Nota-se que, embora não esteja explícito, a situação indicada na Resolução parece se referir ao uso da base legal do legítimo interesse (art. 7º, IX, da LGPD), já que prevê o opt-out (e não o opt-in, isto é, a necessidade do consentimento, que é exigido para disparo em massa de mensagens instantâneas, conforme orientações da ANPD e TSE no guia orientativo sobre a aplicação da LGPD por agentes de tratamento no contexto eleitoral publicado em 2021).
No entanto, é importante notar que a dispensa de consentimento para dados tornados manifestamente públicos pelo titular (art. 7º, § 4º da LGPD) limita-se aos dados pessoais e não abarca dados sensíveis, como filiação partidária e religião. Nestes casos, será necessário fundamentar o tratamento em uma das hipóteses do art. 11 da LGPD, que não incluem o legítimo interesse.
O art. 10 da Resolução também é relevante, especialmente no combate à manipulação psicológica eleitoral, tendo em vista que proíbe o emprego de meios publicitários destinados a criar, artificialmente, na opinião pública, estados mentais, emocionais e/ou passionais. Isso se aplica ao uso de ferramentas tecnológicas para adulterar ou fabricar áudios, imagens, vídeos ou outras mídias destinadas a difundir fatos falsos ou gravemente descontextualizados sobre candidatos ou sobre o processo eleitoral, nos termos do § 1º-A desse mesmo dispositivo.
Essa preocupação tem um racional similar à vedação da propaganda via disparos em massa, prevista no art. 34, inc. II, da Resolução,[1] que dá maior destaque à tecnologia utilizada para a disseminação de propaganda aos eleitores, a qual é ainda mais perigosa quando se trata de conteúdos adulterados ou fabricados.

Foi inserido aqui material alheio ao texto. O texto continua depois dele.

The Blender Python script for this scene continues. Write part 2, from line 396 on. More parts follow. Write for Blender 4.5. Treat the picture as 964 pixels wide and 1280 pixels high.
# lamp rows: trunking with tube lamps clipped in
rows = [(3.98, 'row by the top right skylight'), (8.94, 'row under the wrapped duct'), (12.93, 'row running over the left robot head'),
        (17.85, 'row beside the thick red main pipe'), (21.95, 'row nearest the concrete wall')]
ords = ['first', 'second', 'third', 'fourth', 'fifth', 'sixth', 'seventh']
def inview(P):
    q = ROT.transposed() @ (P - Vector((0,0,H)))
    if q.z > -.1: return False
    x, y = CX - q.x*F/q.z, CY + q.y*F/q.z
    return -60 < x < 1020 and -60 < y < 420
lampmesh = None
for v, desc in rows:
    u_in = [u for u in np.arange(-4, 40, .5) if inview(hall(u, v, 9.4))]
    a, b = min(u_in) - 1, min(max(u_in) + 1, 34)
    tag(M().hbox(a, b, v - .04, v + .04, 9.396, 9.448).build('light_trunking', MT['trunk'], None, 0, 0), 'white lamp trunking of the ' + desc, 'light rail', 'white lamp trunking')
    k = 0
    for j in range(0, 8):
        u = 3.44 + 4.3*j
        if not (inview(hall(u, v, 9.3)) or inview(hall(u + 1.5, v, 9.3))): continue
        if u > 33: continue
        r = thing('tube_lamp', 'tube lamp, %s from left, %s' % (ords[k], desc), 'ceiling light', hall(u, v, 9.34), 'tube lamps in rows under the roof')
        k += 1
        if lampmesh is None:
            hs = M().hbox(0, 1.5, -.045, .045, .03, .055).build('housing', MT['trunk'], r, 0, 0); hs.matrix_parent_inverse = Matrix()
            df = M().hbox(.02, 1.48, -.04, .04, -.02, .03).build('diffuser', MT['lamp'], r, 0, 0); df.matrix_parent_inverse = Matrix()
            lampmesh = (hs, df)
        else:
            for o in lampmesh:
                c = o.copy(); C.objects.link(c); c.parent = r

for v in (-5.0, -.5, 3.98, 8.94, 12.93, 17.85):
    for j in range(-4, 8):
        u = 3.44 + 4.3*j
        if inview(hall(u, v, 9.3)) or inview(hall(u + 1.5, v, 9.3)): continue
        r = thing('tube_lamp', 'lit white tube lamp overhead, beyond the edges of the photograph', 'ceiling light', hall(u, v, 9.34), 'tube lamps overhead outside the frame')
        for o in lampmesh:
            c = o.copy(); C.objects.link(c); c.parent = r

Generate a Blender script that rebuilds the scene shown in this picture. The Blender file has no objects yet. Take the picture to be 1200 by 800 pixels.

Portanto, o uso de IA e dados pessoais nas eleições brasileiras traz desafios diversos e significativos, mas a previsão de regras claras e robustas pelo TSE é um passo importante a fim de preservar a integridade do processo democrático. A imposição de limites e a exigência de transparência no uso de IA e tratamento de dados pessoais ajudam a proteger o eleitorado de manipulações e garantem que as campanhas sejam conduzidas de forma justa.
Ao mesmo tempo, o TSE enfrenta o desafio de manter-se atualizado frente ao rápido avanço da tecnologia. As regulamentações são um marco importante, mas será necessário um monitoramento contínuo e a adaptação constante das regras para garantir que novas formas de manipulação, como deepfakes, sejam adequadamente endereçadas.
Confira mais informações sobre a atuação do TSE sobre a desinformação e suas resoluções no volume 1 e no volume 2 da Cartilha publicadas pelo Centro de Tecnologia e Sociedade (CTS) da FGV Direito Rio.
[1] Art. 34. É vedada a realização de propaganda: II – por meio de disparo em massa de mensagens instantâneas sem consentimento da pessoa destinatária ou a partir da contratação de expedientes, tecnologias ou serviços não fornecidos pelo provedor de aplicação e em desacordo com seus termos de uso.